| WORK TO COMPLETE |
All lines from the beginning of the listing through the line with "rnd = random.Random(7)" are to be copied word for word; the pictures are not.

## Start

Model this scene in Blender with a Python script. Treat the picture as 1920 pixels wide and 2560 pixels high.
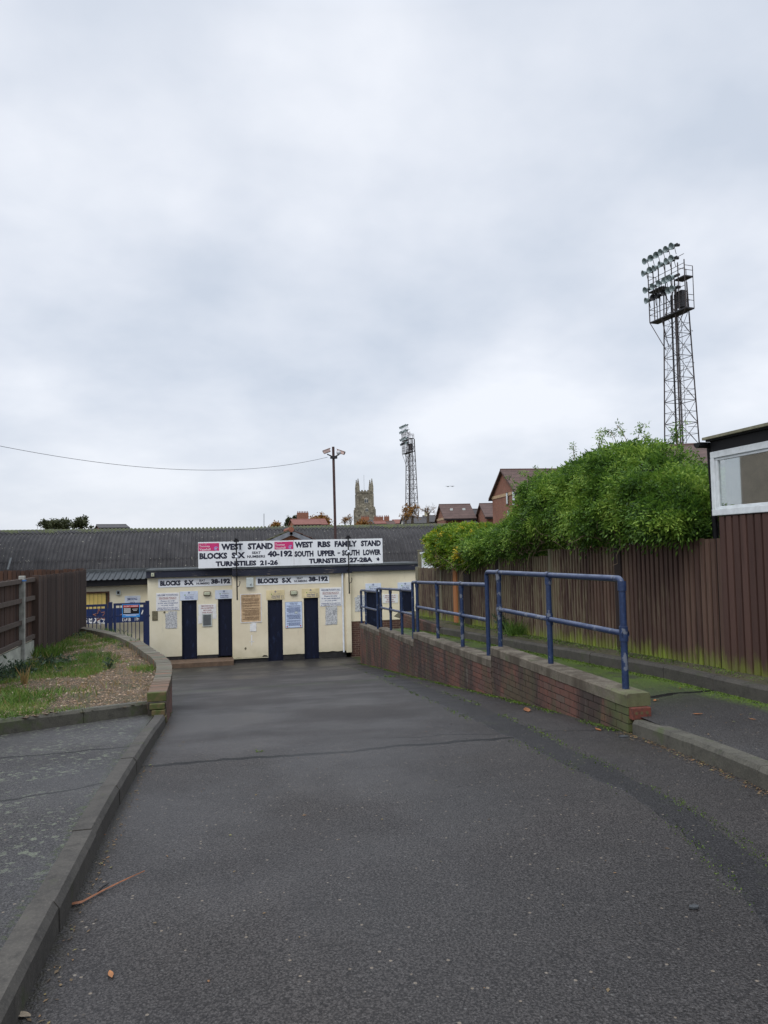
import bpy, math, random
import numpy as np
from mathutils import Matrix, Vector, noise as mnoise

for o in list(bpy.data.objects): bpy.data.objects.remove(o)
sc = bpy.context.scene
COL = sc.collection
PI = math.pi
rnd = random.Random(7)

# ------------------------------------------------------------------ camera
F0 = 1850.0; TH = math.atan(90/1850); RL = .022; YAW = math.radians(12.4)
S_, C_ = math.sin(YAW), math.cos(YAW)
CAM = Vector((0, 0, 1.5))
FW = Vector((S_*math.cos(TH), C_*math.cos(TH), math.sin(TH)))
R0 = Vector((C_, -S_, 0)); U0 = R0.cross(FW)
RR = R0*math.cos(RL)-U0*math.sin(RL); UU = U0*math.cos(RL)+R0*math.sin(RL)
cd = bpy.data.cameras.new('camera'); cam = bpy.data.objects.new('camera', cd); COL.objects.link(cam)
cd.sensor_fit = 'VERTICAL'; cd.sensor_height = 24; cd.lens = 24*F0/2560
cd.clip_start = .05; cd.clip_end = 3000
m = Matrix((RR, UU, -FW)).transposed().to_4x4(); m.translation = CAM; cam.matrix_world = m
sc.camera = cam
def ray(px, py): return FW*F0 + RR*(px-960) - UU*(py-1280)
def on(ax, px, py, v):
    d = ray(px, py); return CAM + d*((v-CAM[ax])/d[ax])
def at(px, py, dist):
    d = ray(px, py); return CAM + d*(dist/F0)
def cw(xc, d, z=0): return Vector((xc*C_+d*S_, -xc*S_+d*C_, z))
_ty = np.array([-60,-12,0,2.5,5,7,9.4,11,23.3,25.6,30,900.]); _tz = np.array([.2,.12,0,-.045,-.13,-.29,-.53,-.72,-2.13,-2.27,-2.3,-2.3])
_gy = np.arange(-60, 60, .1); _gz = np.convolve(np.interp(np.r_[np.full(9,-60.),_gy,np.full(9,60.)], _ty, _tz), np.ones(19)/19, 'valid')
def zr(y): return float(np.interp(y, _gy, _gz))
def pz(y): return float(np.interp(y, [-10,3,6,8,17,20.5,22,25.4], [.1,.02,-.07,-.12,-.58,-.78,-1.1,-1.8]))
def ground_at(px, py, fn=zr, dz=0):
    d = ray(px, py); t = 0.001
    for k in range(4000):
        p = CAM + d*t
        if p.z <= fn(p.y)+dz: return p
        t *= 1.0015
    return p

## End

| SOLUTION TO THIS PROBLEM |
Model this scene in Blender with a Python script. Treat the picture as 1920 pixels wide and 2560 pixels high.
import bpy, math, random
import numpy as np
from mathutils import Matrix, Vector, noise as mnoise

for o in list(bpy.data.objects): bpy.data.objects.remove(o)
sc = bpy.context.scene
COL = sc.collection
PI = math.pi
rnd = random.Random(7)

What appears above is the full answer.